Like The Beatles of A Hard Day’s Night, Madness come across primarily as a gang, not a band. It’s like their inner logic is non-musical: the Bash Street Kids in brothel creepers. There’s a distinct strain of working-class humour about everything they do. They reference Max Wall and Tommy Cooper. ‘Night Boat to Cairo’ off their first album sounds like it could be an episode of The Goon Show

There’s also the basic oddness of a load of white blokes from Camden playing ska. Unlike contemporaries The Specials, The Selecter and The Beat, Madness were – and are – all white, something that When We Was We doesn’t really try and address very meaningfully.
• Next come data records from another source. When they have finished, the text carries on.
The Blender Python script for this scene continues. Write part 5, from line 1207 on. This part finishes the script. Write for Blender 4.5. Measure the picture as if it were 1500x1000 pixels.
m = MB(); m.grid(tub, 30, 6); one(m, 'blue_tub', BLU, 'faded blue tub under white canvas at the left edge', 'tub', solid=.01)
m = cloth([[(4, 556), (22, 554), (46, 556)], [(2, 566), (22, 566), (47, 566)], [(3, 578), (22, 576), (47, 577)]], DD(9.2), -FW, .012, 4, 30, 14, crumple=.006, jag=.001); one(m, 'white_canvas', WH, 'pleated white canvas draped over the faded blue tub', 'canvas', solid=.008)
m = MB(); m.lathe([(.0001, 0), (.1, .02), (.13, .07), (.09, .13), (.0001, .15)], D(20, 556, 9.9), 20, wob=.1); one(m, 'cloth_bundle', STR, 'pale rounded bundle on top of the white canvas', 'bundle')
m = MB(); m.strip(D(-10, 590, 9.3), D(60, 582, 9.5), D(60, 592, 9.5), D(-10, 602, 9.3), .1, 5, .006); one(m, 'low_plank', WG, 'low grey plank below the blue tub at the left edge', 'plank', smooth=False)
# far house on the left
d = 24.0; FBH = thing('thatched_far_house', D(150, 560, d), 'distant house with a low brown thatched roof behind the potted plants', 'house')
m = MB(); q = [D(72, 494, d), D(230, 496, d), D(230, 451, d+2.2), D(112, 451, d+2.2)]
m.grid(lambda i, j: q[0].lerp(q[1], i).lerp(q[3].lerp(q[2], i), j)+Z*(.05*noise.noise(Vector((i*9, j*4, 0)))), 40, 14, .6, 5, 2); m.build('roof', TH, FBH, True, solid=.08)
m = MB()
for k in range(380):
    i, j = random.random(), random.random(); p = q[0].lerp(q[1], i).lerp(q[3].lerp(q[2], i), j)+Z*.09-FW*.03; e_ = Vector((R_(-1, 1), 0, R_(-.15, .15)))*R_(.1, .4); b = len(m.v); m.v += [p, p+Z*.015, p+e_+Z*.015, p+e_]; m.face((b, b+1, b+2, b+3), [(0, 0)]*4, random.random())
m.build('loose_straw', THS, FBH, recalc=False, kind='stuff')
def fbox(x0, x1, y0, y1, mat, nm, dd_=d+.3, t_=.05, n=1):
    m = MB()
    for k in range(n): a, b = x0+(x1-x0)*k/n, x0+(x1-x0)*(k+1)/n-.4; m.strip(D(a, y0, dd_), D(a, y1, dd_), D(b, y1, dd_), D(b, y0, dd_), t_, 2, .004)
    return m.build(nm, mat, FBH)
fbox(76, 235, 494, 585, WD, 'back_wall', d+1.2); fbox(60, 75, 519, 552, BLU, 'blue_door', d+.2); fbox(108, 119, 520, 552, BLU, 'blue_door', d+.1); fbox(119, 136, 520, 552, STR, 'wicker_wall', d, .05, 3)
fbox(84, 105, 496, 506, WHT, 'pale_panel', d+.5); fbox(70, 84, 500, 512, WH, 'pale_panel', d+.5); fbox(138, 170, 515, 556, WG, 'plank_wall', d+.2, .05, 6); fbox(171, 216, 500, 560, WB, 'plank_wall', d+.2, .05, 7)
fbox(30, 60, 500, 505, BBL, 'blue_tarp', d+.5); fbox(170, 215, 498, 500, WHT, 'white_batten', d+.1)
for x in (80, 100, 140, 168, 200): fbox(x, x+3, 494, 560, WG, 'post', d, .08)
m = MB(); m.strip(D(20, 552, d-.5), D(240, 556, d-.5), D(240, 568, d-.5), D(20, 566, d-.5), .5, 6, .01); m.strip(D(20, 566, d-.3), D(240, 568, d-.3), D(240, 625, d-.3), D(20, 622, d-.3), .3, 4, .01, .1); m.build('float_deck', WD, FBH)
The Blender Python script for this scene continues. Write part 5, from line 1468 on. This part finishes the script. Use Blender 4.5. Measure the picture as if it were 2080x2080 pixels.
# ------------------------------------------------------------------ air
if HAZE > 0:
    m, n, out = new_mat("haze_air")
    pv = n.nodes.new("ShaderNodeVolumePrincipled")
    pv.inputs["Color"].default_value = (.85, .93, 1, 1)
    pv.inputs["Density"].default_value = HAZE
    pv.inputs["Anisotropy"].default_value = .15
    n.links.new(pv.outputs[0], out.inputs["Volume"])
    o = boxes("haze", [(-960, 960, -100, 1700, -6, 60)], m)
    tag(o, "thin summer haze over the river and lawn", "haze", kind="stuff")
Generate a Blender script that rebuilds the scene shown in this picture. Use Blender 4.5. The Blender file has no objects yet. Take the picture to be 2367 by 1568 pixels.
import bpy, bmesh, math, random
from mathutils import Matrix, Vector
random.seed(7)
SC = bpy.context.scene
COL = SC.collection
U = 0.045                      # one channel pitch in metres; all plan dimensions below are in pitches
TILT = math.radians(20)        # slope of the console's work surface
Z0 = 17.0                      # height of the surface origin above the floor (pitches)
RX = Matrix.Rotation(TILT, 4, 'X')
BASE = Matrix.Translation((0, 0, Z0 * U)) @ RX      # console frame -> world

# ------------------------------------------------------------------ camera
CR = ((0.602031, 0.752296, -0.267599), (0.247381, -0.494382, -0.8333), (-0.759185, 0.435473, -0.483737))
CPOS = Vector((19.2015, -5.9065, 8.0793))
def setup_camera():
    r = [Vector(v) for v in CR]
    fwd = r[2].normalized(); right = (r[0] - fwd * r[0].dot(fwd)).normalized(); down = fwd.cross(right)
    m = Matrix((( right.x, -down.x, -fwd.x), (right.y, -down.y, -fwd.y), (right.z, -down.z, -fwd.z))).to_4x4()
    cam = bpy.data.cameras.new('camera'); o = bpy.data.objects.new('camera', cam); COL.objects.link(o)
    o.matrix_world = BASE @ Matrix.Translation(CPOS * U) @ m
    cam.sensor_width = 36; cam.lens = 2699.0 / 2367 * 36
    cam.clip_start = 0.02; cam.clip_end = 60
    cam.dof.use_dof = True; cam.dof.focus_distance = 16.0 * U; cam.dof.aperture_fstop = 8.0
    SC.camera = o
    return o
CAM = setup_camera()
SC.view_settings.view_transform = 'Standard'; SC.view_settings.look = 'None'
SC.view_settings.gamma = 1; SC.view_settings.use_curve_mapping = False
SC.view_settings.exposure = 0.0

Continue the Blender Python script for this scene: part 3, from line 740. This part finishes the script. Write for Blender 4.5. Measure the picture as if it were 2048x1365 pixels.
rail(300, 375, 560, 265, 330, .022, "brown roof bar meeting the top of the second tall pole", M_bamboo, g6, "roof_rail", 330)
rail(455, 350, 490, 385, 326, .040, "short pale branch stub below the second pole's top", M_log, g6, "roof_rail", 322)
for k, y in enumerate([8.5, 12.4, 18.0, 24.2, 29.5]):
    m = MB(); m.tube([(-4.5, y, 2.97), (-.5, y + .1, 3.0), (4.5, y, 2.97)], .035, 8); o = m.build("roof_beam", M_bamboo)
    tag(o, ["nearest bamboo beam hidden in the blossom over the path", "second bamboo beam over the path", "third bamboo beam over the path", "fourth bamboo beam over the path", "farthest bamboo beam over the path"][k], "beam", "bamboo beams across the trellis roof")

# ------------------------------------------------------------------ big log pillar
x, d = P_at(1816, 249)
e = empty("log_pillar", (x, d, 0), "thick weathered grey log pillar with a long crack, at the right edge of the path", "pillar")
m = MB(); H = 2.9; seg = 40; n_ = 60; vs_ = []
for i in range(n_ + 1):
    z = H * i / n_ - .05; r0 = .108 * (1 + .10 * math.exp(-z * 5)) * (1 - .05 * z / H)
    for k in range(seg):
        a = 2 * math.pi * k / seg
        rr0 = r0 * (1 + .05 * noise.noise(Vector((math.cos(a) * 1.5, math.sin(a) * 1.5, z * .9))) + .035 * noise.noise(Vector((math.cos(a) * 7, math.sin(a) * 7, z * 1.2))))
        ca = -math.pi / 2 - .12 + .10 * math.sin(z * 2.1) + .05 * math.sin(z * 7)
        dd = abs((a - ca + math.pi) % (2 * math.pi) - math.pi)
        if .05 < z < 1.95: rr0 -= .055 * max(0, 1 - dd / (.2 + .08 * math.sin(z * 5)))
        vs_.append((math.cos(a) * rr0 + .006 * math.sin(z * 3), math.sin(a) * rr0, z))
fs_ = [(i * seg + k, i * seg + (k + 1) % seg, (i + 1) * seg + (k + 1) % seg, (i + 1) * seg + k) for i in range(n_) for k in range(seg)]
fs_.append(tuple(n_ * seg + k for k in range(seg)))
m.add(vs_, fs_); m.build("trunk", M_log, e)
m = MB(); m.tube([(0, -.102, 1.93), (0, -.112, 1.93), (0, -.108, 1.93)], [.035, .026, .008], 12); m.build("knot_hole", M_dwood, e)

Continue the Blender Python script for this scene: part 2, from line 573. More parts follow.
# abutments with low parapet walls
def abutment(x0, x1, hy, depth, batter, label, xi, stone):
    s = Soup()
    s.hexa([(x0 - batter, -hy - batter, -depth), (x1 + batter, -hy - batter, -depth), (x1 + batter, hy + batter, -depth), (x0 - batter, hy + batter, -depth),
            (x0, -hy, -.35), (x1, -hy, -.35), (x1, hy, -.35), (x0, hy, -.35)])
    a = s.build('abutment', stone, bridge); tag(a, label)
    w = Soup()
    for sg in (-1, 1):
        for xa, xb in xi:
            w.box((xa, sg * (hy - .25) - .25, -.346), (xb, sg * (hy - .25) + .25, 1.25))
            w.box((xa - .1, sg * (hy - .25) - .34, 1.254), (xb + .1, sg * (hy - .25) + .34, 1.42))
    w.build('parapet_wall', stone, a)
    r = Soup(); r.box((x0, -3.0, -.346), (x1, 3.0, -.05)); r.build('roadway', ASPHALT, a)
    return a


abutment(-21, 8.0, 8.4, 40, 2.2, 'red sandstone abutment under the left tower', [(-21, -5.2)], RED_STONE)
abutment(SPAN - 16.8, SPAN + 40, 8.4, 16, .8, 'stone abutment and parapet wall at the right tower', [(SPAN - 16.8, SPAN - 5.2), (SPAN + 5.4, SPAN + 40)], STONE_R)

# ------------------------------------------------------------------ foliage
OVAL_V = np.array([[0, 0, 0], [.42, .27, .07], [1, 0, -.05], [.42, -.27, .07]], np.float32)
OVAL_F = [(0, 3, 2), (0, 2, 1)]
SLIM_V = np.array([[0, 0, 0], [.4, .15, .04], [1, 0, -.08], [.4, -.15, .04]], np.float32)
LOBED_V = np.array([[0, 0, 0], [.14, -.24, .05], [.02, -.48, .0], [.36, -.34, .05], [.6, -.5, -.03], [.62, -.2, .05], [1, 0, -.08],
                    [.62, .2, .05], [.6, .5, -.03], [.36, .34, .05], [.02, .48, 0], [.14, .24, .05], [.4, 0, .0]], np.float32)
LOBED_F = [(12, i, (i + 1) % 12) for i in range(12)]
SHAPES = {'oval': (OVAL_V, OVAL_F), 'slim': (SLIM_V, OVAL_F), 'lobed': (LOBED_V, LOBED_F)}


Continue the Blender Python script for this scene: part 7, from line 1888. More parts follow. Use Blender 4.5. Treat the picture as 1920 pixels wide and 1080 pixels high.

What is fascinating, though, is their collective horror at – inevitably – attracting an early and very visible audience of right-wing white skinheads, something that has dogged them on and off over their career. 

All of that possibly explains why Madness never seem to get much of a critical look in, despite their longevity and amazing songs. They’re so anti-fashion as to be near-impossible to write about, so the press just ignore them. When We Was We isn’t about to give them a new audience, but it at least feels like it brings some proper insight to this great London band.